■ What you should do ■
Your copy of the material must match it exactly, except that pictures are dropped.

■ Data excerpt ■
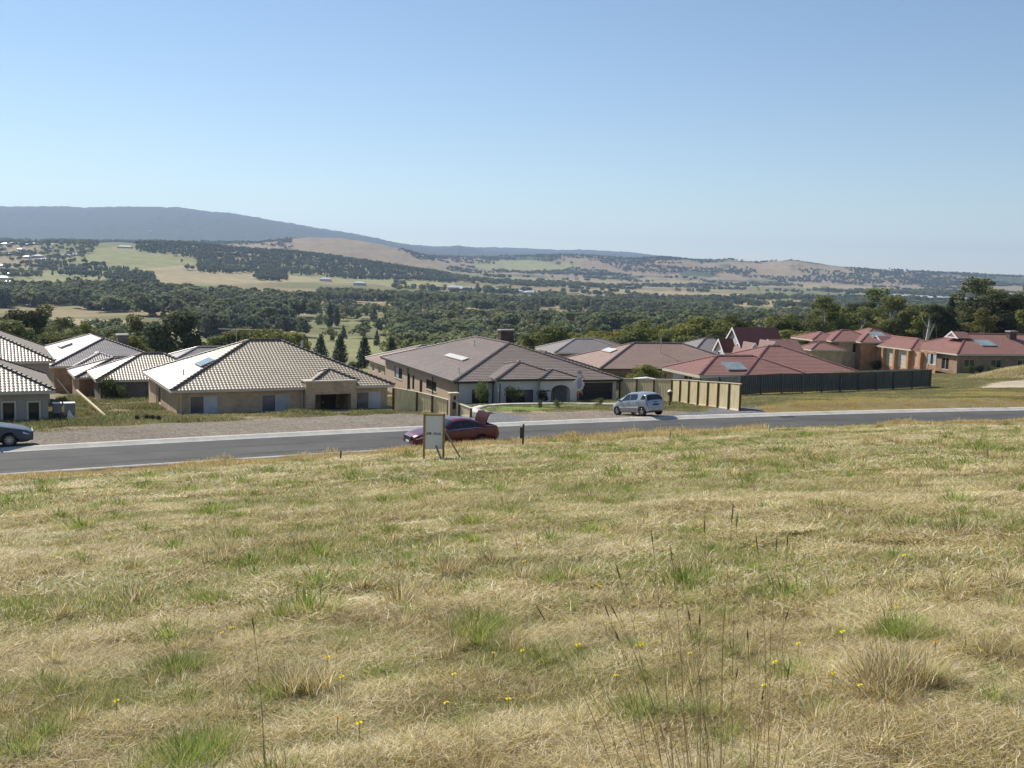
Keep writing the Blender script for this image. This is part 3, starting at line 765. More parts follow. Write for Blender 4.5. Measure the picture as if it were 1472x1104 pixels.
pipe(a.root, .75, .38, -1.2, a.ze - .1, cream); pipe(a.root, pa0 + OV - .12, .36, -1.2, a.ze - .1, cream); pipe(a.root, .38, 9.5, -1.2, a.ze - .1, cream)
pipe(a.root, 1.6, 4.2, a.ze + .4, a.ze + 1.15, metal, 'vent_pipe'); pipe(a.root, 11.6, 6.9, a.ze + 1.2, a.ze + 3.1, metal, 'flue', .1)
panel_on_roof(a.root, 3.9, 6.4, 2.9, 4.0, a.ze, rad(23.2), 'l', 0, gl_solar, mat('collector_frame', (.2, .2, .2), .5), thick=.12)
antenna(a.root, 7.0, 10.5, a.ze + 1.5, a.ze + 3.85, rad(-30), metal, 3.0)

# ---- white rendered house with brown tiles and dark garage door
b = House('rendered_house', 'white rendered house with glossy brown tiled roof, arched porch and wide dark garage door', 'house', (-4.99, 89.38), 21.4, -11.65, -9.3)
W, D = 16.3, 25.9
def bx(px, y=0.0):
    return b.facepix(Face((0, y), (1, 0), (0, -1)), px, 548)[0]
hip_roof(b.root, 0, W, 0, D, b.ze, rad(18.6), t_brown, cap_brown, darkp, fascia=.16)
bh = MB()
R = rect_faces(OV, W - OV, OV, D - OV, -1.2, b.ze - .14)
ff, fl = R['f'][0], R['l'][0]
d1 = b.hole(ff, 678, 560, 702, 586)
g1 = b.hole(ff, 829, 549, 899, 584)
g1 = (g1[0], g1[1] - .3, min(g1[2], W - 2 * OV - g1[0] - .35), b.ze - .3 - (g1[1] - .3))
sw = [b.hole(fl, 567, 528, 578, 544), b.hole(fl, 585.5, 537, 589.5, 560), b.hole(fl, 592.5, 539, 595.5, 560), b.hole(fl, 603, 546, 607, 566), b.hole(fl, 612.5, 547, 627, 561)]
walls(b.root, [(ff, R['f'][1], -1.2, b.ze - .14, [d1, g1]), R['r']], rend_white)
m = MB(); wall_face(m, fl, R['l'][1], -1.2, b.ze - .14, sw); wall_face(m, *R['b']); m.build('side_wall', rend_tan, b.root)
window(b.root, ff, *d1, darkp, [(1, gl_dark), (1, gl_dark)], name='door')
for k, h in enumerate(sw): window(b.root, fl, *h, darkp, [(1, gl_curt if k == 0 else gl_dark), (1, gl_dark)] if k in (0, 4) else [(1, gl_dark)], sill=cream)
m = MB()
for k in range(5):
    z0 = g1[1] + g1[3] * k / 5; fbar(m, ff, g1[0], g1[0] + g1[2], z0 + .012, z0 + g1[3] / 5 - .012, -.16, -.10)
m.build('garage_door', darkp, b.root)
# projecting bay and porch
bx0, bx1 = bx(717, -.9), bx(776, -.9)
y0 = -.9
b.hip(bx0 - .35, bx0 + 6.6, y0 - .4, 6.2, 18.6, t_brown, cap_brown, darkp, dz=.28, sides='flr', fascia=.16)
R2 = rect_faces(bx0, bx1 + .3, y0, OV - .02, -1.2, b.ze + .13)
f2 = R2['f'][0]; w2 = b.hole(f2, 727, 560.5, 766, 583)
walls(b.root, [(f2, R2['f'][1], -1.2, b.ze + .13, [w2]), R2['l'], R2['r']], rend_white, 'bay_wall')
window(b.root, f2, *w2, darkp, [(1, gl_dark), (1.3, gl_dark), (1, gl_grey)], sill=rend_white)
q0, q1 = bx(777, -1.3), bx(829, -1.3)
b.hip(q0 - .25, q1 + .25, -1.75, 2.4, 18.6, t_brown, cap_brown, darkp, dz=.30, sides='flr', fascia=.16)
fp = Face((q0, -1.35), (1, 0), (0, -1)); al, _ = b.facepix(fp, 791.5, 580); ar, _ = b.facepix(fp, 819, 580); zt = b.ze + .14; zsp = zt - .95; rise = .55
m = MB(); fbar(m, fp, 0, al, -1.2, zt, -.30, 0); fbar(m, fp, ar, q1 - q0, -1.2, zt, -.30, 0)
n = 16
for k in range(n):
    u0, u1 = al + (ar - al) * k / n, al + (ar - al) * (k + 1) / n
    def az(u): t = (u - al) / (ar - al) * 2 - 1; return zsp + rise * math.sqrt(max(0, 1 - t * t))
    i = len(m.v); m.v += [tuple(fp.p(u, z, o)) for o in (0, -.3) for (u, z) in ((u0, az(u0)), (u1, az(u1)), (u1, zt), (u0, zt))]
    for q in ((0, 1, 2, 3), (7, 6, 5, 4), (0, 4, 5, 1)): m.f.append(tuple(i + j for j in q))
m.build('arched_porch', rend_white, b.root)
m = MB(); fbar(m, fp, -.02, al - .1, zsp + .0, zsp + .1, 0, .05); m.build('moulding', darkp, b.root)
m = MB(); m.box(q0 + .1, q1 - .1, OV - .06, OV - .012, -1.2, b.ze); m.build('porch_back_wall', mat('shade_render', (.30, .29, .28), .9), b.root)
m = MB(); m.box(q0 + (al + ar) / 2 + .1, q0 + ar + .3, OV - .12, OV - .065, -.6, 1.75); dd = m.build('door', mat('door_grey', (.22, .23, .24), .6), b.root)
m = MB(); m.box(q0 + (al + ar) / 2 + .18, q0 + (al + ar) / 2 + .22, OV - .16, OV - .121, .6, .8); m.build('handle', metal, dd)
m = MB(); m.lathe([(0, .02), (.12, .02), (.14, .12), (.10, .3), (0, .36)], 10, c=(q0 + .55, -1.45, .75)); m.build('wall_lamp', darkp, b.root)
b.hip(10.2, 18.6, 9.5, 20, 18.6, t_brown, cap_brown, darkp, sides='flr')
for (x, y) in ((.5, .36), (bx0 - .08, .3), (bx0 + .1, y0 - .08), (.36, 7.5), (.36, 16)): pipe(b.root, x, y, -1.2, b.ze - .1, darkp)
panel_on_roof(b.root, 7.3, 13.0, 3.2, 3.85, b.ze, rad(18.6), 'l', 0, mat('skylight_pale', (.62, .58, .52), .3, .1, 2, .6), cream, name='skylight')
pipe(b.root, 6.2, 12.6, b.ze + 1.9, b.ze + 2.75, metal, 'vent_pipe'); pipe(b.root, 1.3, 2.6, b.ze + .4, b.ze + 1.0, metal, 'vent_pipe')
cx, cy = 10.1, 15.6
m = MB(); m.box(cx, cx + 1.4, cy, cy + .9, b.ze + 1.2, b.ze + 3.5); ch = m.build('chimney', brick_mat('brick_dark', (.13, .09, .075), (.09, .065, .055), (.14, .11, .1)), b.root)
m = MB(); m.box(cx - .08, cx + 1.48, cy - .08, cy + .98, b.ze + 3.502, b.ze + 3.64); m.build('chimney_cap', mat('chimney_capping', (.36, .33, .30), .8), ch)
antenna(b.root, 8.2, 18.3, b.ze + 2.2, b.ze + 4.55, rad(-10), metal, 2.6)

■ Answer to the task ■
Keep writing the Blender script for this image. This is part 3, starting at line 765. More parts follow. Write for Blender 4.5. Measure the picture as if it were 1472x1104 pixels.
pipe(a.root, .75, .38, -1.2, a.ze - .1, cream); pipe(a.root, pa0 + OV - .12, .36, -1.2, a.ze - .1, cream); pipe(a.root, .38, 9.5, -1.2, a.ze - .1, cream)
pipe(a.root, 1.6, 4.2, a.ze + .4, a.ze + 1.15, metal, 'vent_pipe'); pipe(a.root, 11.6, 6.9, a.ze + 1.2, a.ze + 3.1, metal, 'flue', .1)
panel_on_roof(a.root, 3.9, 6.4, 2.9, 4.0, a.ze, rad(23.2), 'l', 0, gl_solar, mat('collector_frame', (.2, .2, .2), .5), thick=.12)
antenna(a.root, 7.0, 10.5, a.ze + 1.5, a.ze + 3.85, rad(-30), metal, 3.0)

# ---- white rendered house with brown tiles and dark garage door
b = House('rendered_house', 'white rendered house with glossy brown tiled roof, arched porch and wide dark garage door', 'house', (-4.99, 89.38), 21.4, -11.65, -9.3)
W, D = 16.3, 25.9
def bx(px, y=0.0):
    return b.facepix(Face((0, y), (1, 0), (0, -1)), px, 548)[0]
hip_roof(b.root, 0, W, 0, D, b.ze, rad(18.6), t_brown, cap_brown, darkp, fascia=.16)
bh = MB()
R = rect_faces(OV, W - OV, OV, D - OV, -1.2, b.ze - .14)
ff, fl = R['f'][0], R['l'][0]
d1 = b.hole(ff, 678, 560, 702, 586)
g1 = b.hole(ff, 829, 549, 899, 584)
g1 = (g1[0], g1[1] - .3, min(g1[2], W - 2 * OV - g1[0] - .35), b.ze - .3 - (g1[1] - .3))
sw = [b.hole(fl, 567, 528, 578, 544), b.hole(fl, 585.5, 537, 589.5, 560), b.hole(fl, 592.5, 539, 595.5, 560), b.hole(fl, 603, 546, 607, 566), b.hole(fl, 612.5, 547, 627, 561)]
walls(b.root, [(ff, R['f'][1], -1.2, b.ze - .14, [d1, g1]), R['r']], rend_white)
m = MB(); wall_face(m, fl, R['l'][1], -1.2, b.ze - .14, sw); wall_face(m, *R['b']); m.build('side_wall', rend_tan, b.root)
window(b.root, ff, *d1, darkp, [(1, gl_dark), (1, gl_dark)], name='door')
for k, h in enumerate(sw): window(b.root, fl, *h, darkp, [(1, gl_curt if k == 0 else gl_dark), (1, gl_dark)] if k in (0, 4) else [(1, gl_dark)], sill=cream)
m = MB()
for k in range(5):
    z0 = g1[1] + g1[3] * k / 5; fbar(m, ff, g1[0], g1[0] + g1[2], z0 + .012, z0 + g1[3] / 5 - .012, -.16, -.10)
m.build('garage_door', darkp, b.root)
# projecting bay and porch
bx0, bx1 = bx(717, -.9), bx(776, -.9)
y0 = -.9
b.hip(bx0 - .35, bx0 + 6.6, y0 - .4, 6.2, 18.6, t_brown, cap_brown, darkp, dz=.28, sides='flr', fascia=.16)
R2 = rect_faces(bx0, bx1 + .3, y0, OV - .02, -1.2, b.ze + .13)
f2 = R2['f'][0]; w2 = b.hole(f2, 727, 560.5, 766, 583)
walls(b.root, [(f2, R2['f'][1], -1.2, b.ze + .13, [w2]), R2['l'], R2['r']], rend_white, 'bay_wall')
window(b.root, f2, *w2, darkp, [(1, gl_dark), (1.3, gl_dark), (1, gl_grey)], sill=rend_white)
q0, q1 = bx(777, -1.3), bx(829, -1.3)
b.hip(q0 - .25, q1 + .25, -1.75, 2.4, 18.6, t_brown, cap_brown, darkp, dz=.30, sides='flr', fascia=.16)
fp = Face((q0, -1.35), (1, 0), (0, -1)); al, _ = b.facepix(fp, 791.5, 580); ar, _ = b.facepix(fp, 819, 580); zt = b.ze + .14; zsp = zt - .95; rise = .55
m = MB(); fbar(m, fp, 0, al, -1.2, zt, -.30, 0); fbar(m, fp, ar, q1 - q0, -1.2, zt, -.30, 0)
n = 16
for k in range(n):
    u0, u1 = al + (ar - al) * k / n, al + (ar - al) * (k + 1) / n
    def az(u): t = (u - al) / (ar - al) * 2 - 1; return zsp + rise * math.sqrt(max(0, 1 - t * t))
    i = len(m.v); m.v += [tuple(fp.p(u, z, o)) for o in (0, -.3) for (u, z) in ((u0, az(u0)), (u1, az(u1)), (u1, zt), (u0, zt))]
    for q in ((0, 1, 2, 3), (7, 6, 5, 4), (0, 4, 5, 1)): m.f.append(tuple(i + j for j in q))
m.build('arched_porch', rend_white, b.root)
m = MB(); fbar(m, fp, -.02, al - .1, zsp + .0, zsp + .1, 0, .05); m.build('moulding', darkp, b.root)
m = MB(); m.box(q0 + .1, q1 - .1, OV - .06, OV - .012, -1.2, b.ze); m.build('porch_back_wall', mat('shade_render', (.30, .29, .28), .9), b.root)
m = MB(); m.box(q0 + (al + ar) / 2 + .1, q0 + ar + .3, OV - .12, OV - .065, -.6, 1.75); dd = m.build('door', mat('door_grey', (.22, .23, .24), .6), b.root)
m = MB(); m.box(q0 + (al + ar) / 2 + .18, q0 + (al + ar) / 2 + .22, OV - .16, OV - .121, .6, .8); m.build('handle', metal, dd)
m = MB(); m.lathe([(0, .02), (.12, .02), (.14, .12), (.10, .3), (0, .36)], 10, c=(q0 + .55, -1.45, .75)); m.build('wall_lamp', darkp, b.root)
b.hip(10.2, 18.6, 9.5, 20, 18.6, t_brown, cap_brown, darkp, sides='flr')
for (x, y) in ((.5, .36), (bx0 - .08, .3), (bx0 + .1, y0 - .08), (.36, 7.5), (.36, 16)): pipe(b.root, x, y, -1.2, b.ze - .1, darkp)
panel_on_roof(b.root, 7.3, 13.0, 3.2, 3.85, b.ze, rad(18.6), 'l', 0, mat('skylight_pale', (.62, .58, .52), .3, .1, 2, .6), cream, name='skylight')
pipe(b.root, 6.2, 12.6, b.ze + 1.9, b.ze + 2.75, metal, 'vent_pipe'); pipe(b.root, 1.3, 2.6, b.ze + .4, b.ze + 1.0, metal, 'vent_pipe')
cx, cy = 10.1, 15.6
m = MB(); m.box(cx, cx + 1.4, cy, cy + .9, b.ze + 1.2, b.ze + 3.5); ch = m.build('chimney', brick_mat('brick_dark', (.13, .09, .075), (.09, .065, .055), (.14, .11, .1)), b.root)
m = MB(); m.box(cx - .08, cx + 1.48, cy - .08, cy + .98, b.ze + 3.502, b.ze + 3.64); m.build('chimney_cap', mat('chimney_capping', (.36, .33, .30), .8), ch)
antenna(b.root, 8.2, 18.3, b.ze + 2.2, b.ze + 4.55, rad(-10), metal, 2.6)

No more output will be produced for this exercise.